Wednesday, June 13, 2007

Regarding Notebooks

My little white reporter’s notebook is half- full after a week here. I’ve got notes and ideas and contacts crammed up against doodles of cartoon characters and directions for getting from here to there. The notebook is a handy news-making tool to be sure, but I never understood the importance of that little book until the other day, when I went to a press conference at the National Archive.

I had no reason to be there, I was just shadowing an editor for the experience. He collected the sounds of the small press room as camera men set up their cameras and photographers took their pictures. Everyone was doing something except for me, because I had forgotten my notebook.

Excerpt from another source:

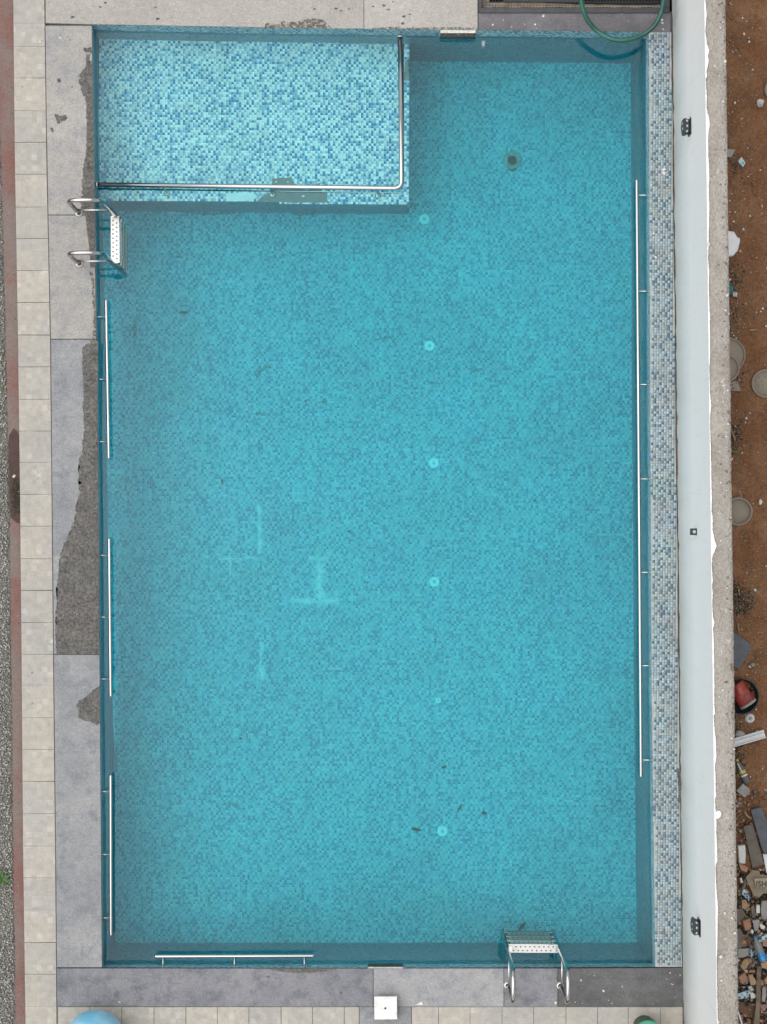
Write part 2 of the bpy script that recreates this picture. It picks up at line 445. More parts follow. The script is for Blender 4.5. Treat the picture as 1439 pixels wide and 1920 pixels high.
def m_dirt():
    t = NT('red_brown_dirt'); p = t.pos()
    n = t.noise(p, 3, 7, .65); f = t.noise(p, 45, 6, .75); f2 = t.noise(p, 12, 6, .7)
    col = t.mix(t.step(n, .38, .66), (.26, .124, .062), (.37, .205, .113))
    col = t.mix(1.0, col, t.ramp(f, [(.22, .40), (.55, 1.0), (.8, 1.55)]), 'MULTIPLY')
    col = t.mix(t.math('MULTIPLY', t.step(f2, .52, .68), .65), col, (.10, .068, .045))
    return t.done(t.bsdf(col, .95, 0, .1, t.bump(t.math('ADD', f, f2), .02, 1)))
M['dirt'] = m_dirt()
M['gravel_bed'] = m_simple('gravel_bed', (.22, .21, .19), .95, var=.6, scale=70, bump=.01)
M['steel'] = None
def m_steel(name, col=(.41, .41, .405), rough=.13):
    t = NT(name); p = t.pos(); n = t.noise(p, 9, 5, .6)
    r = t.node('ShaderNodeMapRange'); t.set(r.inputs[0], n); r.inputs[3].default_value = rough * .7; r.inputs[4].default_value = rough * 1.5
    return t.done(t.bsdf(col, r.outputs[0], 1.0))
M['steel'] = m_steel('stainless_steel')
M['steel_step'] = m_steel('brushed_tread', (.40, .40, .395), .36)
M['steel_dark'] = m_steel('dark_stainless', (.16, .16, .16), .4)
M['steel_old'] = m_steel('dull_stainless', (.55, .53, .50), .3)
M['dark_hole'] = m_simple('dark_hole', (.05, .055, .055), .8, var=.3)
M['white_wall'] = None
def m_wall():
    t = NT('white_wall_paint'); p = t.pos(); n = t.noise(p, 1.1, 5, .6); f = t.noise(p, 20, 4)
    col = t.mix(t.step(n, .3, .7), (.885, .90, .885), (.91, .91, .905))
    st = t.vmath('MULTIPLY', p, (1, 9, .6))
    col = t.mix(t.math('MULTIPLY', t.step(t.noise(st, 2.5, 5, .7), .55, .80), .32), col, (.50, .52, .47))
    sz = t.node('ShaderNodeSeparateXYZ'); t.set(sz.inputs[0], p)
    col = t.mix(t.math('MULTIPLY', t.step(t.math('ADD', sz.outputs[2], t.math('MULTIPLY', n, .5)), .75, .25), .6), col, (.66, .69, .61))
    col = t.mix(t.math('MULTIPLY', t.step(t.noise(p, 3.3, 6, .7), .58, .75), .25), col, (.60, .62, .62))
    return t.done(t.bsdf(col, .7, 0, .3, t.bump(f, .002, .6)))
M['white_wall'] = m_wall()
M['white_paint'] = m_simple('thick_white_paint', (.60, .60, .585), .7, var=.12, scale=14)
def m_walltop():
    t = NT('bare_wall_top'); p = t.pos()
    n = t.noise(t.vmath('MULTIPLY', p, (1, .5, 1)), 5, 6, .65); f = t.noise(p, 38, 6, .72); v = t.voro(p, 60)
    col = t.mix(t.step(n, .36, .64), (.36, .325, .285), (.46, .43, .39))
    col = t.mix(1.0, col, t.ramp(f, [(.25, .68), (.75, 1.26)]), 'MULTIPLY')
    sx = t.node('ShaderNodeSeparateXYZ'); t.set(sx.inputs[0], p)
    col = t.mix(t.math('MULTIPLY', t.step(f, .60, .70), t.step(n, .40, .60)), col, (.17, .165, .16))
    col = t.mix(t.math('MULTIPLY', t.step(t.noise(p, 17, 4), .66, .72), .8), col, (.60, .58, .55))
    return t.done(t.bsdf(col, .9, 0, .2, t.bump(t.math('ADD', f, v), .01, 1)))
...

It is true that I would have just doodled pictures, but I would have been spared the awkwardness of looking like a useless intern, when I could have looked like a useless intern doing something. As a fresh face at NPR, I don’t really have any clue what I’m supposed to be doing in any given situation. The beauty of the reporter’s notebook is that it allows you to look busy and professional in any given situation and no one has to know what you’re actually writing down. So while you’re drawing pictures of Optimus Prime, everyone in the press room will think you a young, hip, high-powered, jet-setting, serious, news reporter.

Now I take my notebook with me everywhere, regardless of whether I think I’ll need it or not. I pull it out on the metro sometimes. I walk around DC with it in hand. It’s a confidence booster, and makes me look like I know what I’m doing, even if I am just a useless intern with nothing to do.